Anti-Roll Bar and Rockers Subsystem Lead
The anti-roll bars (ARBs) and rockers are both integral suspension components in a racecar and help to control suspension parameters like roll and ride rate. The rockers lift the car and dampen vibrations while the ARBs make it easier to drive and prevent the car from rolling over. As the subsystem lead, I was responsible for researching, designing, manufacturing, and assembling MY22’s (Model Year 2022) rockers and ARBs. By the end of the year, I successfully assembled the rockers on the racecar and manufactured most of the components of the ARBs system.
Design and Manufacturing
To start the design process, I worked with the team’s suspension lead to finalize car parameters like roll rate, ride rate, and stiffness. These parameters informed my design requirements including the motion ratio, spring stiffness, and external forces. The rockers had a clamshell design where the car’s pushrod and springs were connected by clamping plates. The ARBs featured an adjustable linking arm that connected the rockers to the torsional bar.
I used a top-down modeling approach in NX to design the subsystems. I communicated frequently with the team’s suspension lead and frame lead to ensure my system met packaging constraints. I also used NX Motion Analysis to check the motion ratios and avoid interferences.
Once the designs were finalized, I created manufacturing plans. For the rockers, I used both the waterjet and the 3-axis CNC machine. I waterjet the outside triangular shape and milled the interior features, holding the triangular stock in a custom, aluminum soft jaw. For the ARBs, I waterjet the adjustable linking plate. I, unfortunately, didn’t have time to machine the torsional bar, since I was placed on another project at the end of the year.

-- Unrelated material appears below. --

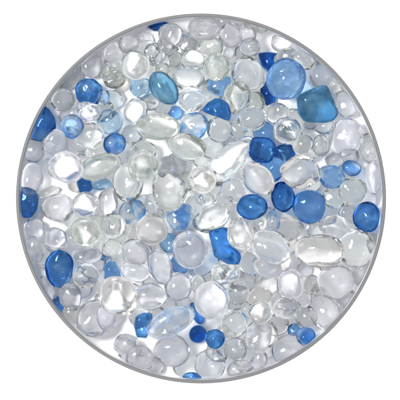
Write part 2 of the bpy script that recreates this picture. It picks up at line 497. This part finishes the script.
# --- the meshes
RC = R_IN - 0.006
for i, o in enumerate(B):
    rnd = random.Random(i * 13 + 5)
    seedv = Vector((rnd.uniform(-50, 50), rnd.uniform(-50, 50), rnd.uniform(-50, 50)))
    fn = outline_fn([(px, -py) for px, py in o['poly']]) if 'poly' in o else None
    t = math.radians(o['tilt']); ct, st = math.cos(t), math.sin(t)
    wob = rnd.uniform(0.05, 0.17); dim = o.get('dim', 0.0)
    cx, cy, cz = o['X'] * U, o['Y'] * U, o['Z'] * U - DEPTH
    tipx, tipy = rnd.uniform(-0.16, 0.16), rnd.uniform(-0.16, 0.16)
    vs = []
    def bulge(c):
        return 1 + wob * noise.noise(c * 0.9 + seedv) * 1.2 + wob * 0.35 * noise.noise(c * 2.1 + seedv * 1.7)
    probe = [c * bulge(c) for c in ICO_V[::4]]   # keep the measured width and length whatever the bulges do
    fx = 2 / (max(q.x for q in probe) - min(q.x for q in probe)); fy = 2 / (max(q.y for q in probe) - min(q.y for q in probe))
    mx_, my_ = (max(q.x for q in probe) + min(q.x for q in probe)) / 2, (max(q.y for q in probe) + min(q.y for q in probe)) / 2
    for c in ICO_V:
        n1 = noise.noise(c * 0.9 + seedv); n2 = noise.noise(c * 2.1 + seedv * 1.7)
        s = 1 + wob * n1 * 1.2 + wob * 0.35 * n2
        if dim: s -= dim * max(0.0, noise.noise(c * 5.0 + seedv) - 0.05)
        if fn:
            ch = math.hypot(c.x, c.y); a = math.atan2(c.y, c.x)
            k = ch ** 0.8 if ch > 0 else 0
            rr = fn(a) * k * (1 + 0.03 * n2)
            vx, vy = rr * math.cos(a), rr * math.sin(a)
            vz = math.copysign(abs(c.z) ** 0.72, c.z) * o['rz'] * s
            vz += c.z * 1.2 * n1
        else:
            lx, ly = (c.x * s - mx_) * fx * o['rx'], (c.y * s - my_) * fy * o['ry']
            vx, vy = lx * ct - ly * st, lx * st + ly * ct
            vz = c.z * o['rz'] * s
        vz += (vx * tipx + vy * tipy) * (0.4 if fn else 1)
        X, Y, Z = cx + vx * U, cy + vy * U, cz + vz * U
        rad = math.hypot(X, Y)
        if rad > RC - 0.03:                      # pressed flat against the wall of the tray
            e = rad - (RC - 0.03); nr = RC - 0.03 + 0.03 * (1 - math.exp(-e / 0.03))
            X *= nr / rad; Y *= nr / rad
        Z = max(Z, -DEPTH + 0.003)
        vs.append((X - cx, Y - cy, Z - cz))
    fs = list(ICO_F)
    nb = o.get('bub', rnd.choice([0, 0, 0, 1, 3]) if o['rx'] > 11 else 0)
    for _ in range(nb):                          # tiny air bubbles locked in the gel (their faces look inward)
        dv = Vector((rnd.uniform(-1, 1), rnd.uniform(-1, 1), rnd.uniform(-0.2, 1))).normalized() * rnd.uniform(0.2, 0.62)
        br = rnd.uniform(0.25, 0.55) * U
        px, py, pz = dv.x * o['rx'] * 0.9 * U, dv.y * o['ry'] * 0.9 * U, dv.z * o['rz'] * 0.9 * U
        if math.hypot(cx + px, cy + py) > RC - 0.05: continue
        base = len(vs)
        vs += [(px + q.x * br, py + q.y * br, pz + q.z * br) for q in BUB_V]
        fs += [tuple(base + k for k in ff) for ff in BUB_F]
    ob = link_mesh('gel_bead', vs, fs, MATS[o.get('patch', o['mat'])], loc=(cx, cy, cz))
    ob.data.materials.append(AIR)
    nf0 = len(ICO_F)
    for pp in ob.data.polygons[nf0:]: pp.material_index = 1
    ob['label'] = o['lab']; ob['category'] = 'gel bead'
    ob['group'] = 'blue gel beads in the tray' if o['mat'] in 'deblptxyz' else 'colourless gel beads in the tray'

# ------------------------------------------------------------------ light and camera
w = bpy.data.worlds.new('World'); S.world = w; w.use_nodes = True
bg = w.node_tree.nodes['Background']; bg.inputs['Color'].default_value = (0.965, 0.975, 0.998, 1); bg.inputs['Strength'].default_value = 0.93
def disc(name, direction, dist, size, power, col=(1, 1, 1)):
    l = bpy.data.lights.new(name, 'AREA'); l.shape = 'DISK'; l.size = size; l.energy = power; l.color = col
    o = bpy.data.objects.new(name, l); COL.objects.link(o)
    d = Vector(direction).normalized(); o.location = d * dist
    o.rotation_euler = d.to_track_quat('Z', 'Y').to_euler()
    return o
disc('softbox_lamp', (-0.38, 0.16, 0.92), 26, 7.6, 10800, (1.0, 0.985, 0.96))

cam = bpy.data.cameras.new('camera'); co = bpy.data.objects.new('camera', cam); COL.objects.link(co)
H = 40.0
co.location = ((200 - CX) * U, -(200 - CY) * U, H); cam.sensor_width = 36; cam.lens = 36 * H / 4.0
cam.dof.use_dof = True; cam.dof.focus_distance = H - 0.02; cam.dof.aperture_fstop = 0.26
cam.clip_start = 1; cam.clip_end = 500
S.camera = co
S.view_settings.view_transform = 'Standard'; S.view_settings.look = 'None'; S.view_settings.exposure = 0; S.view_settings.gamma = 1
S.render.engine = 'CYCLES'
c = S.cycles
c.max_bounces = 24; c.transmission_bounces = 24; c.glossy_bounces = 6; c.diffuse_bounces = 5; c.transparent_max_bounces = 8
c.caustics_refractive = True; c.caustics_reflective = False; c.blur_glossy = 0.3
c.sample_clamp_indirect = 8; c.use_denoising = True
c.filter_width = 2.0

Because the rockers’ and ARBs’ motion ratios were sensitive to their mounting positions, I designed and manufactured a custom jig for welding their tabs onto the frame. The jig ensured that the ARBs mounting and rocker mounting were accurate to each other and that the distance between the springs and rockers was accurate. These were the two factors that heavily impacted the motion ratio of the system. A challenge I faced during this process was manufacturing the jig. The rocker tabs were not on plates parallel to any of the car’s axes - they were a couple of degrees offset from the Z-X and X-Y planes. Because of this, the jig could no longer be a machined 2D plate and needed a 3D contour. If I could change the design, I would’ve either constrained the rockers on a plane with no angles or angeled them to a round degree to either use a tapered endmill or angle vice.
Rockers FEA
In my initial hand calculations for the rockers, I assumed the frame was entirely rigid and not affected by forces in my system. However, I realized that this was not the case as 1) the frame is not rigid and 2) the rocker’s mounting points were not triangulated at nodes of frame tubes. While the 2nd point could’ve been avoided in CAD, we had already frozen the design and machined all the components. Thus, I needed to find a way to alleviate the bending stresses in the frame tubes.

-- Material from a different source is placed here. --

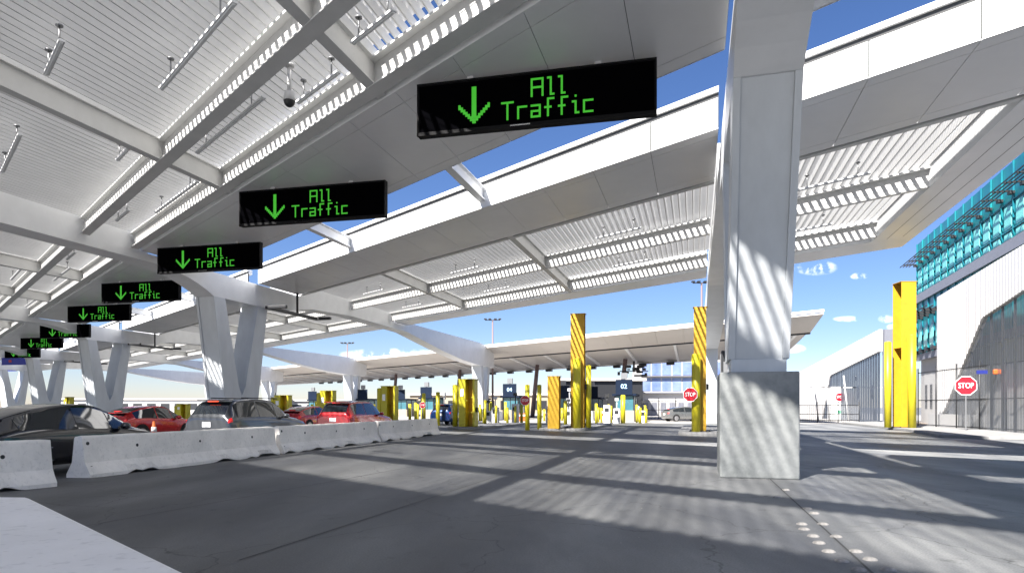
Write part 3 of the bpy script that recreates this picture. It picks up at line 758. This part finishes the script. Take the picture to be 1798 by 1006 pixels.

I conducted FEA in NX Nastran. To simplify my model, I converted the tubes and tabs to a 2D mesh and stitched the meshes together to model the welds. I then modeled the fasteners as rigid connections and the rockers and springs as rigid bodies to analyze how the frame tubes would react under peak bump loads. In my initial model, I only included the two frame tubes with tabs and fixed their ends (where they connected to nodes). The bending stresses in this model were too high so I began refining my model to include the nodes of frame tubes, the suspension tabs, and suspension forces. After this, I found that I could add gussets to the tabs and frame tubes to add thickness and prevent them from bending and breaking.
Learnings
The rockers system was assembled on MY22 in time for the 2022 FSAE Competition. Since the ARBs system wasn’t required for the competition (compared to other systems), I was transferred to a different project on the racecar that was more urgent. Overall, it was a great learning experience going through the entire process of designing, manufacturing, and assembling. I found that communication was key to a successful system integration on MY22, especially since the rockers affect the suspension, chassis, and even body panel mounting. Looking back, there are many things I would change in my initial design to optimize the manufacturing and assembly process. I would’ve changed my initial design to have mounting points parallel to a plane (decreasing tab jigging complexity), made the shape of the rockers a common angle to use v clamps instead of custom machined soft jaws, minimized the contact area between the tab and rocker to decrease the friction between them, and placed the mounting tabs at nodes or tell the frame lead to increase the frame thickness. This project has shown me the importance of communication, helped me learn how to design for manufacturing and assembly and use programs like NX Nastran and NX Motion Analysis.